Schakel voor elke app in de lijst locatievoorzieningen in of uit.
Als je locatievoorzieningen uitschakelt voor een app, wordt je gevraagd de voorzieningen weer in te schakelen zodra een app de informatie over je locatie probeert te gebruiken.
Scrol naar het einde van de lijst met apps om 'Systeemvoorzieningen' weer te geven en klik vervolgens op de knop 'Details' om te zien voor welke systeemvoorzieningen je locatie wordt gebruikt.

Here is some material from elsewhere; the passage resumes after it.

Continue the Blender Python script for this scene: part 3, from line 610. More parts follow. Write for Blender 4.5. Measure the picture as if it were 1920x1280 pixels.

Selecteer 'Locatiegebonden suggesties' als de locatie van je Mac mag worden gebruikt voor Siri-suggesties en Safari-suggesties.
Selecteer 'Belangrijke locaties', zodat automatisch wordt herkend welke locaties belangrijk voor je zijn. Je krijgt dan in apps als Kaarten, Agenda en Herinneringen handige informatie op basis van je locatie. Belangrijke locaties worden versleuteld en kunnen niet door Apple worden gelezen. Klik op 'Details' om een lijst te bekijken van alle locaties die zijn herkend. Je kunt locaties selecteren en uit de lijst verwijderen. Je kunt ook op
> 'Wis geschiedenis' klikken om alle locaties te verwijderen.